As a quick aside, one time I had to hire an assistant off the union list who I didn’t know. One day, a security guard ran up to me in a panic and said, “Tara! I think your assistant just pulled his tooth out in his car!” He had, in fact, done exactly that with pair of dirty pliers from his trunk. That’s not even my favorite story about this person, but I digress. He was a magical unicorn.

Anyhow, my assistant and I combed through this list, doing some light social media stalking to find someone who didn’t fancy themselves a backseat dentist, when he said, “Natalie Greer Bishop. Let’s call her. I’ve never met a Natalie that wasn’t cool.” And dammit if he wasn’t right. Minus the name because she didn’t go by Natalie; she went by Greer.

I immediately connected with Greer not only because she was a fellow woman in a male dominated department of film and television, but she was a fellow actor. I thought I was one of the only actors in L.A. to figure out this clandestine way to make a living! But most importantly, she was a lovely person. I could talk to her and she would listen. I would give her something to do and she would do it with a smile (show off). I could go on an audition when I was supposed to be scouting and she would cover for me. She was fantastic.

After we worked on a few shows together and I took a break from this day job, we still collaborated with all things performing. When I was having doubts about my agents, she referred me to hers — both signed me. When she got cast in a movie, she, more than once, gave my name to the creatives and, more than once, got me auditions for these projects. This may not seem all that unique to those not in entertainment, but I have to emphasize, most people, I’d say 98% of my fellow actors, acting class classmates, people I’ve done countless projects with, do not go to bat for fellow actors like this. But Greer did. I don’t even recall asking her to do these things, but she did them because she understood how hard the profession of acting was. It cannot be understated that even getting in the door is all about who you know. I was so lucky to know her.

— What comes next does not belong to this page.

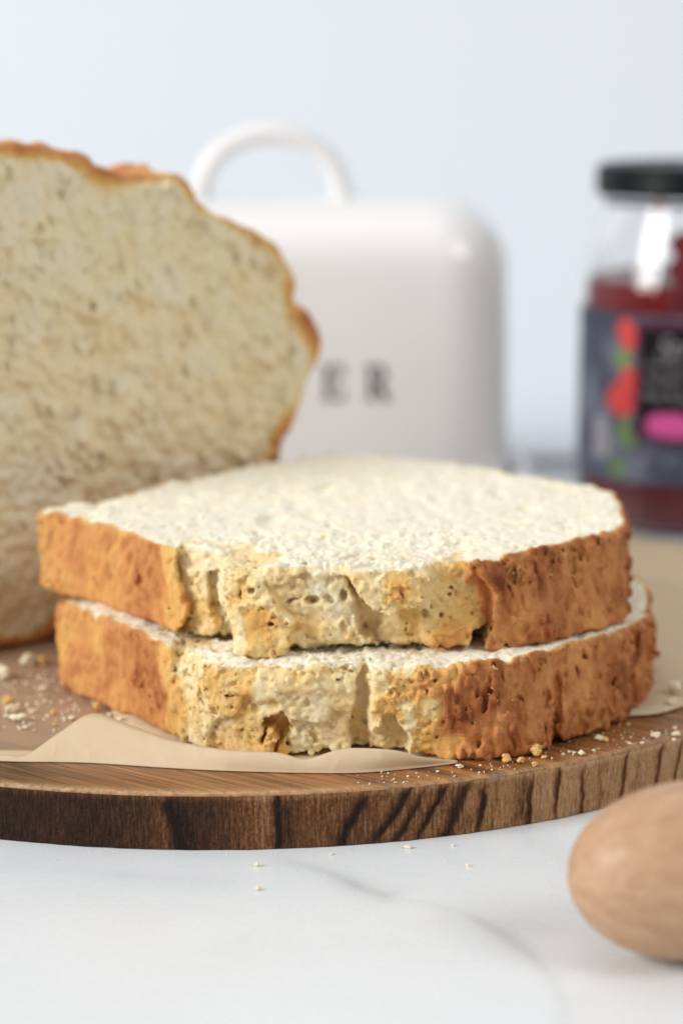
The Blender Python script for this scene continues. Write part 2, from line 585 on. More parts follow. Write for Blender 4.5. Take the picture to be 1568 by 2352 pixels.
def build_board():
    root = empty('serving_board', (BC[0] * CM, BC[1] * CM, 0))
    tag(root, 'round dark brown wooden board with charred banded rim under the bread', 'serving board')
    th = np.concatenate([np.radians(np.arange(-24, 60, 0.10)), np.radians(np.arange(60, 336, 1.5))])
    deg = np.degrees(th)
    deg = np.where(deg > 180, deg - 360, deg)
    nv = 44
    zz = np.linspace(0, 1, nv)
    T, Z = np.meshgrid(deg, zz, indexing='ij')
    # dark growth bands: (angle at the top, angle at the bottom, half width in degrees, strength)
    bands = [(-3.1, -1.7, .55, .5), (-2.4, -0.9, 0.9, .16), (5.5, 5.45, .38, .5), (6.2, 6.3, .7, .15), (12.7, 10.5, .55, .46), (16.1, 13.4, .50, .5),
             (17.5, 15.1, .38, .42), (19.2, 16.9, .45, .5), (21.0, 19.3, .65, .42), (22.5, 21.95, .40, .55), (23.6, 23.2, .3, .12),
             (26.2, 25.8, .9, .25), (26.9, 26.5, .38, .5), (29.4, 29.0, .34, .5), (31.9, 31.5, .30, .46), (34.0, 33.4, .5, .15), (36.7, 35.8, .34, .46),
             (38.2, 37.6, .4, .12), (40.6, 39.9, .34, .48), (43.1, 42.4, .34, .46), (45.5, 44.9, .36, .45), (48.4, 47.4, .4, .45), (52, 51.0, .4, .45)]
    w1 = noise2(T.shape, (18, 14), 11) * 0.09 + noise2(T.shape, (4, 4), 12) * 0.06
    band = np.zeros_like(T)
    for k, (a, b, w, s) in enumerate(bands):
        c = a * Z + b * (1 - Z)
        fade = 1 - 0.75 * sstep(0.78, 1.0, Z + 0.12 * math.sin(k * 2.3))
        fade = fade * (1 - 0.5 * sstep(0.25, 0.0, Z) * (k % 2))
        d = (T + w1 - c) / (0.74 * w)
        np.maximum(band, 0.98 * s * fade * np.where(d > 0, np.exp(-(d * 1.5) ** 2), np.exp(-(d * 0.8) ** 2)), out=band)
    tone = np.interp(T, [-24, -17, -9, -5, -3.3, -2.6, 0, 2.5, 5.2, 5.6, 9, 14, 20, 24, 30, 45, 60], [.12, .12, .16, .26, .42, .22, .24, .42, .56, .34, .44, .50, .56, .72, .78, .78, .7])
    tone = tone + 0.16 * sstep(0.86, 1.0, Z)
    r = BR * (1 - 0.0012 * (1 - Z)) + noise2(T.shape, (7, 7), 13) * 0.006
    x = r * np.sin(np.radians(T)); y = -r * np.cos(np.radians(T))
    z = 0.02 + Z * (BT - 0.10)
    V = np.stack([x, y, z], -1).reshape(-1, 3) * CM
    arc = np.radians(T) * BR * CM
    me = np_mesh('rim', V, grid_faces(len(th), nv, True), True,
                 {'band': band.ravel(), 'tone': tone.ravel(), 'arc': arc.ravel()})
    tag(link('rim', me, MAT['wood_rim'], root), 'charred dark rim, paler with slanting dark bands to the right')
    # face: rounded worn edge and flat top
    rr = [(BR, BT - 0.08, .35), (BR - 0.012, BT - 0.05, .7), (BR - 0.04, BT - 0.018, 1), (BR - 0.09, BT, .9), (BR - 0.18, BT, .55), (BR - 0.34, BT, .15), (BR - 0.8, BT, 0), (BR - 1.5, BT, 0), (BR - 2.2, BT, 0),
          (BR - 3, BT, 0), (BR - 8, BT, 0), (0.3, BT, 0)]
    R = np.array([q[0] for q in rr]); ZZ = np.array([q[1] for q in rr]); W = np.array([q[2] for q in rr])
    Tt, Rr = np.meshgrid(deg, R, indexing='ij')
    nz = noise2(Tt.shape, (6, 3), 15) * 0.012
    zt = np.broadcast_to(ZZ, Tt.shape).copy()
    zt[:, 1:4] += nz[:, 1:4] * 0.6
    wf = np.interp(Tt, [-24, 6, 14, 60], [1, 1, .55, .35])
    V = np.stack([Rr * np.sin(np.radians(Tt)), -Rr * np.cos(np.radians(Tt)), zt], -1).reshape(-1, 3) * CM
    me = np_mesh('top_face', V, grid_faces(len(th), len(R), True), True, {'wear': (np.broadcast_to(W, Tt.shape) * wf).ravel(), 'painted_sheen': (sstep(15.3, 13.6, Rr) * sstep(28, 8, Tt)).ravel()})  # mask for the sheen painted into the colour, inner left of the face
    link('top_face', me, MAT['wood_top'], root)
    a = np.linspace(0, 2 * math.pi, 97)[:-1]
    V = np.concatenate([[(0, 0, 0.02)], np.stack([(BR - .03) * np.sin(a), -(BR - .03) * np.cos(a), 0.02 + 0 * a], -1)]) * CM
    me = np_mesh('underside', V, np.array([(0, 1 + (i + 1) % 96, 1 + i) for i in range(96)]), False)
    link('underside', me, MAT['wood_top'], root)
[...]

I do not think for one second my struggle with trying to make sense of her passing is any different, or more difficult, than anyone else’s when they lose a loved one. But her story really cut to the quick for me. We shared a lot and even though we hadn’t talked in quite some time, she was someone I could text or call and it would be like no time passed. I cannot fathom, and do not know how to begin to process, that she is gone.

I guess the thing I can hold on to, the thing that I can get raging mad at, is the cavalierness some poor journalist titled the fleeting news item about the death of a young woman and her dog. I’m sure that journalist’s editor wouldn’t approve, “Loveliest Woman To Ever Set Foot in the White Lexus Racetrack Hellscape That Is Glendale, Died.”

I just wish he would have used her name. I know that if I bit the dust tomorrow and anyone wrote anything along the lines of, “Valley Woman,” I would come back and haunt their ass forever.

Natalie Greer Bishop was a phenomenal, loving, and genuinely beautiful person. She will be that forever.